Ruth was hardly Garner's first role of note, however, as she had already begun making a name for herself on the strength of her work in projects like "The Americans," "We Are What We Are," and "Martha Marcy May Marlene." She has also continued to bolster her stardom with a series of impressive post-"Ozark" turns in projects such as "The Assistant." Indeed, it seems that every new role Garner lands finds the actor pushing herself to showcase some new facet of her skill set.

But according to the "Ozark" breakout herself, there is one role, in particular, that pushed her further than any other. This is the role Julia Garner claims is the hardest she has ever played.

Playing a real-life con artist proved tricky for Julia Garner

A 2021 W Magazine profile reports that for Julia Garner, playing real-life con-artist Anna Sorokin is the toughest role she's had to date. She portrayed Sorokin in the 2022 Netflix series "Inventing Anna," which was based on Jessica Pressler's New York Magazine expose about a Sorokin, a phony German heiress who turned out to be an incredibly skilled grifter who swindled numerous New York socialites. 
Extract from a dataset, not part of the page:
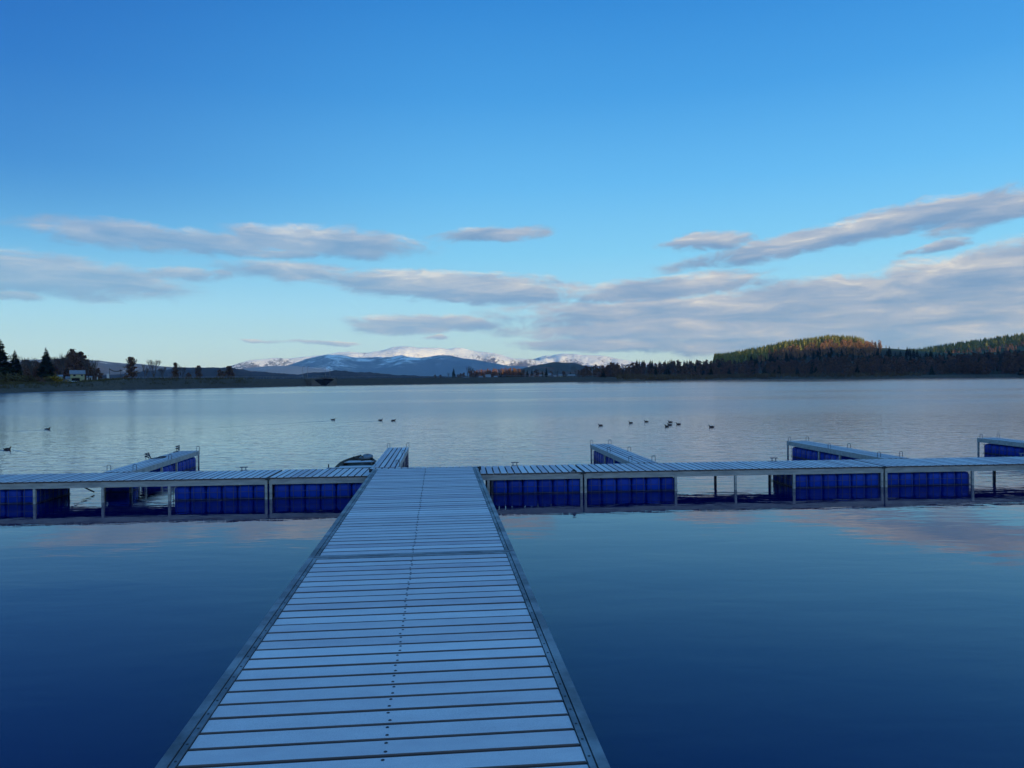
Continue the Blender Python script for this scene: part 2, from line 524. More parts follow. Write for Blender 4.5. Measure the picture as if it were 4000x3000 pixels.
def pier_module(Xa, Xb, label, groups, fronts, cleats=(), brace=None):
    sa, sb = pier_s(Xa), pier_s(Xb)
    L = sb - sa
    t = thing('pier_module', P0 + PD * sa, PA, label, 'pontoon', 'pontoon modules of the cross pier')
    mb = MB()
    n = round(L / 0.1175)
    for k in range(n):
        p = L / n
        sh = 0.0
        mb.board(k * p + 0.0095, (k + 1) * p - 0.0085, 0.0 + rng.uniform(0, 0.006), PW - rng.uniform(0, 0.006), ZD - 0.026, ZD + rng.uniform(-0.0015, 0.0015), 0, 1, rng.random(), 0.003, (7, 9))
    mb.build('decking', [MT['board'], MT['frost']], t)
    MB().quadbox(0, L, 0.012, 0.06, ZD - 0.118, ZD - 0.0265).build('front_beam', MT['galv'], t)
    MB().quadbox(0, L, PW - 0.06, PW - 0.012, ZD - 0.118, ZD - 0.0265).build('rear_beam', MT['galv'], t)
    for x in (0.0, L - 0.05):
        MB().quadbox(x, x + 0.05, 0.0605, PW - 0.0605, ZD - 0.118, ZD - 0.0265).build('end_beam', MT['galv'], t)
    for k in range(4):
        MB().quadbox(L * (k + 1) / 5 - 0.02, L * (k + 1) / 5 + 0.02, 0.0605, PW - 0.0605, ZD - 0.09, ZD - 0.0265).build('cross_beam', MT['galvd'], t)
    for X in fronts:
        x = min(max(pier_s(X) - sa, 0.021), L - 0.021)
        post(t, x, 0.034)
        post(t, x, PW - 0.034, mat='galvd')
    for X0, nn in groups:
        cage(t, pier_s(X0) - sa, nn, 0.055, 4)
    for X in cleats:
        cleat(t, pier_s(X, PW) - sa, PW - 0.05, ZD + 0.002)
    if brace:
        a, b = pier_s(brace[0], PW) - sa, pier_s(brace[1], PW) - sa
        MB().tube([(a, PW - 0.07, 0.235), (b, PW - 0.07, 0.03)], 0.014, 6).build('brace', MT['galvd'], t)
    return t, sa, L


mods = [
    pier_module(-262, 1043, 'leftmost pontoon length of the cross pier, with a diagonal brace showing under its deck', [(-250, 6), (672, 6)], [-250, 131, 398, 659, 1038], [956], (285, 375)),
    pier_module(1051, 2277, 'pontoon length of the cross pier that the gangway lands on, blue drums either side', [(1064, 6), (1925, 6)], [1056, 1445, 1908, 2272], [2011]),
    pier_module(2283, 3453, 'pontoon length of the cross pier just right of the gangway, see-through in the middle', [(2296, 6), (3112, 6)], [2288, 2641, 2875, 3104, 3448], [3019]),
    pier_module(3459, 4660, 'rightmost pontoon length of the cross pier, running out of the picture', [(3470, 6), (4290, 6)], [3464, 3803, 4050, 4280, 4655], [3988]),
]
# the little bolted joint at each gap between two lengths
for (t, sa, L) in mods[:3]:
    mb = MB()
    mb.tube([(L - 0.03, -0.004, ZD - 0.02), (L + 0.05, -0.004, ZD - 0.02)], 0.016, 8)
    mb.tube([(L + 0.012, -0.02, ZD - 0.018), (L + 0.012, 0.012, ZD - 0.018)], 0.02, 8)
    mb.build('coupling', MT['dark'], t)
mb = MB()
mb.quadbox(-0.05, 0.05, -0.015, 0.02, 0, 0.012); mb.tube([(-0.02, 0.0, 0.012), (0.0, 0.0, 0.035), (0.03, 0, 0.012)], 0.012, 6)
sh = mb.build('shackle', MT['dark'], mods[1][0])
sh.location = (pier_s(2243) - mods[1][1], 0.04, ZD + 0.003)

# ------------------------------------------------------------------ finger piers
FA = R(5.0)


def finger(X, Y, Lf, label, floats, loops, rz=FA, W=0.49):
    q = G(X, Y, ZD)
    sv = (q - P0).dot(PD)
    base = P0 + PD * sv + PN * (PW + 0.012)          # near left corner against the pier's rear
    t = thing('finger_pier', base, rz, label, 'finger pier', 'finger piers behind the cross pier')
    y0 = abs(math.sin(rz + PA)) * W + 0.004          # the near end clears the pier's slanted edge
    mb = MB()
    for k in range(4):
        xa = 0.046 + k * 0.1005
        cuts = [y0, y0 + Lf * 0.33 + rng.uniform(-.3, .3), Lf] if k % 2 else [y0, y0 + Lf * 0.62 + rng.uniform(-.3, .3), Lf]
        for a, b in zip(cuts, cuts[1:]):
            mb.board(xa + rng.uniform(0, .002), xa + 0.083, a + 0.003, b - 0.003, ZD - 0.026, ZD + rng.uniform(-.002, .001), 0, 1, rng.random(), 0.003, (7, 9))
    mb.build('decking', [MT['board'], MT['frost']], t)
    for x in (0.0, W - 0.04):
        MB().quadbox(x, x + 0.04, y0, Lf, ZD - 0.105, ZD - 0.002, 0, 1).build('side_beam', [MT['galv'], MT['frost']], t)
    MB().quadbox(0.0405, W - 0.0405, Lf - 0.03, Lf, ZD - 0.105, ZD - 0.027).build('end_beam', MT['galv'], t)
    for yy in (y0 + 0.03, y0 + 0.75, Lf - 2.55, Lf - 1.62, Lf - 0.025):
        for x in (0.02, W - 0.02):
            o = MB().quadbox(-0.016, 0.016, -0.02, 0.02, -0.28, ZD - 0.1055).build('post', MT['galv'], t)
            o.location = (x, yy, 0)
    # floats lie in one row along the finger
    for y1, n in floats:
        mbw = MB(); w = 0.003
        for x in (0.022, W - 0.022):
            for k in range(2 * n):
                y = y1 + 0.26 * (k + 0.5) / 2
                mbw.quadbox(x - w, x + w, y - w, y + w, -0.2, 0.243)
            for z in (0.125, 0.012): mbw.quadbox(x + w * 0.95, x + w * 2, y1, y1 + n * 0.26, z - w, z + w)
        c = mbw.build('float_cage', MT['wire'], t)
        for k in range(n):
            o = link('float_drum', DRUM_F, c)
            o.location = (W / 2, y1 + 0.26 * (k + 0.5), rng.uniform(-.004, .003)); o.rotation_euler = (0, 0, PI / 2)
            o.scale = (1, 1.12, 1)
    for sx, yy in loops:
        loop(t, 0.018 if sx < 0 else W - 0.018, yy, ZD - 0.002, PI / 2 * 0 + rng.uniform(-.1, .1))
    return t


LP = [(-1, 4.22), (1, 4.22), (-1, 2.25), (1, 2.25), (-1, 0.3), (1, 0.3)]
FL = [(2.62, 6), (1.75, 3)]
f1 = finger(389, 1848, 4.28, 'finger pier at far left, with dark mooring ropes lying on its left edge', FL + [(0.05, 2)], LP, R(6.2))
f2 = finger(1454, 1823, 4.28, 'finger pier beside the moored boat, just behind the gangway end', FL, LP[:2] + LP[3:])
f3 = finger(2464, 1805, 4.3, 'finger pier first to the right of the gangway, with dark gaps between its boards', FL, LP)
f4 = finger(3458, 1791, 4.35, 'long pale finger pier between the gangway side and the one cut by the right edge', FL, LP)
f5 = finger(4410, 1775, 4.35, 'finger pier cut off by the right edge of the picture', [(2.62, 6), (1.4, 4)], LP)

# ropes on the left finger
def rope(obj, pts, r, label):
    mb = MB(); mb.tube(pts, r, 6)
    me = mb.mesh('mooring_rope', MT['rope'], True)
    o = link('mooring_rope', me)
    o.matrix_world = Matrix.Translation(obj.location) @ Matrix.Rotation(obj.rotation_euler.z, 4, 'Z')
    return tag(o, label, 'rope', 'mooring ropes on the left finger pier')


zz = ZD + 0.012
pts = [(0.018 + 0.035 * math.cos(a), 2.22 + 0.05 * math.sin(a), zz + 0.03 + 0.007 * i) for i, a in enumerate(np.linspace(0, 4 * PI, 16))]
pts += [(0.05, 2.35, zz + 0.004), (0.12, 2.5, zz), (0.10, 2.75, zz), (0.2, 2.85, zz), (0.24, 2.6, zz), (0.16, 2.45, zz)]
rope(f1, pts, 0.011, 'dark rope with a loose tail tied halfway along the left finger pier')
pts = [(0.018 + 0.04 * math.cos(a), 4.2 + 0.05 * math.sin(a), zz + 0.02 + 0.008 * i) for i, a in enumerate(np.linspace(0, 4 * PI, 14))]
pts += [(0.07, 4.05, zz), (0.05, 3.8, zz)]
rope(f1, pts, 0.010, 'short dark rope knotted at the far corner of the left finger pier')

# ------------------------------------------------------------------ gangway
ZG = 0.415
gl, gr = (G(1456, 1836, ZG), G(615, 2990, ZG)), (G(1863, 1823, ZG), G(2383, 3000, ZG))
jl, jr = G(1219, 2178, ZG), G(1985, 2156, ZG)
gdir = (((gl[0] - gl[1]).normalized() + (gr[0] - gr[1]).normalized()) / 2).normalized()
GA = math.atan2(-gdir.x, gdir.y)
gper = Vector((gdir.y, -gdir.x, 0))
mid_end = (gl[0] + gr[0]) / 2
W2 = (gr[1] - gl[1]).dot(gper) / 2
jd = ((jl + jr) / 2 - mid_end).dot(gdir)


def gangway(y0, y1, label):
    """local y runs along the gangway, away from the camera"""
    t = thing('gangway_section', mid_end + gdir * y1 - Vector((0, 0, ZG)), GA, label, 'gangway', 'sections of the gangway')
    L = y1 - y0
    w = W2
    mb, sc = MB(), MB()
    n = round((L - 0.12) / 0.1505)
    p = (L - 0.12) / n
    sk = 0.0
    for k in range(n):
        a = -L + 0.06 + k * p
        g = rng.uniform(0.0072, 0.0105)
        dz = rng.uniform(-0.0025, 0.001)
        tone = min(1, max(0, rng.gauss(0.5, 0.26)))
        mb.board(-w + 0.082, w - 0.082, a + g, a + p - g, ZG - 0.03, ZG + dz, 0, 1, tone, 0.0045, (6,))
        for e in (0.036, p - 0.036):
            x = rng.uniform(-0.008, 0.008)
            y = a + e + rng.uniform(-0.004, 0.004)
            rr = 0.0085
            ring = [[(x + q * math.cos(b), y + q * math.sin(b), ZG + dz + h) for b in np.linspace(0, 2 * PI, 11)[:-1]] for q, h in ((rr, 0.0002), (rr * 0.75, 0.0022), (rr * 0.5, 0.0006), (0.0003, 0.0006))]
            sc.grid(ring, close=True)
    mb.build('decking', [MT['board'], MT['frost']], t)
    sc.build('screw_row', MT['screw'], t)
    for s in (-1, 1):
        xs = sorted((s * (w - 0.046), s * w))
        MB().quadbox(xs[0], xs[1], -L + 0.0, 0, ZG - 0.14, ZG + 0.006).build('side_beam', MT['galvd'], t)
        xs = sorted((s * (w - 0.078), s * (w - 0.052)))
        mt = MB()
        mt.quadbox(xs[0], xs[1], -L + 0.055, -0.055, ZG - 0.03, ZG + 0.003)
        mt.build('edge_strip', MT['galvd'], t)
        rv = MB()
        for k in range(int((L - 0.2) / 0.1505)):
            y = -L + 0.13 + k * 0.1505
            xm = (xs[0] + xs[1]) / 2
            rv.grid([[(xm + q * math.cos(b), y + q * math.sin(b), ZG + h) for b in np.linspace(0, 2 * PI, 9)[:-1]] for q, h in ((0.0065, 0.0032), (0.0045, 0.0052), (0.0002, 0.0056))], close=True)
        rv.build('screw_row', MT['dark'], t)
    for a, b in ((-L + 0.002, -L + 0.05), (-0.05, -0.002)):
        MB().quadbox(-w + 0.0465, w - 0.0465, a, b, ZG - 0.12, ZG + 0.002).build('end_beam', MT['galvd'], t)
    for k in range(5):
        yy = -L * (k + 0.5) / 5
        MB().quadbox(-w + 0.0465, w - 0.0465, yy - 0.02, yy + 0.02, ZG - 0.09, ZG - 0.0305).build('cross_beam', MT['dark'], t)
    return t


g_far = gangway(jd + 0.012, 0.06, 'far section of the frosted board gangway, from the steel joint out to the cross pier')
g_near = gangway(jd - 11.6, jd - 0.006, 'near section of the frosted board gangway, widest in the foreground')
for s, nm in ((-1, 0.0), (1, 0.03)):
    mb = MB()
    mb.tube([(s * (W2 - 0.02), -0.06 + nm, ZG - 0.01), (s * (W2 + 0.07), -0.06 + nm, ZG - 0.01)], 0.018, 8)
    mb.quadbox(s * (W2 + 0.05) - 0.02, s * (W2 + 0.05) + 0.02, -0.09 + nm, -0.03 + nm, ZG - 0.05, ZG + 0.012)
    mb.build('hinge_pin', MT['dark'], g_far)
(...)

It seems that Sorokin's complex personality and mannerisms proved the biggest challenge for Garner, with the actor explaining that she had to spend significant time studying "things like how she moves her eyes and how she talks, how her accent changes based on who she's with." Speaking of accents, Garner also said that mastering the character's hyper-specific patterns of speech was particularly challenging. Per Garner, "Anna's posing as a German heiress, but actually she's Russian, so first I had to learn to speak in English with a proper German accent, and after that learn a slightly Russian accent to add underneath." She continued, "Then you have the element that she probably learned English from the Brits, because she's European, but she'd also lived in America and loved to watch 'Gossip Girl.' So the musicality of her speech was American."

Netflix viewers logged an incredible amount of hours watching "Inventing Anna," though it got mostly tepid reviews from critics. Still, Garner did receive praise for her performance. In an otherwise mixed review for The Oregonian, Kristi Turnquist wrote, "Holding it all together is Garner, who makes Anna a charismatic enigma ..." It seems that Garner's hard work paid off.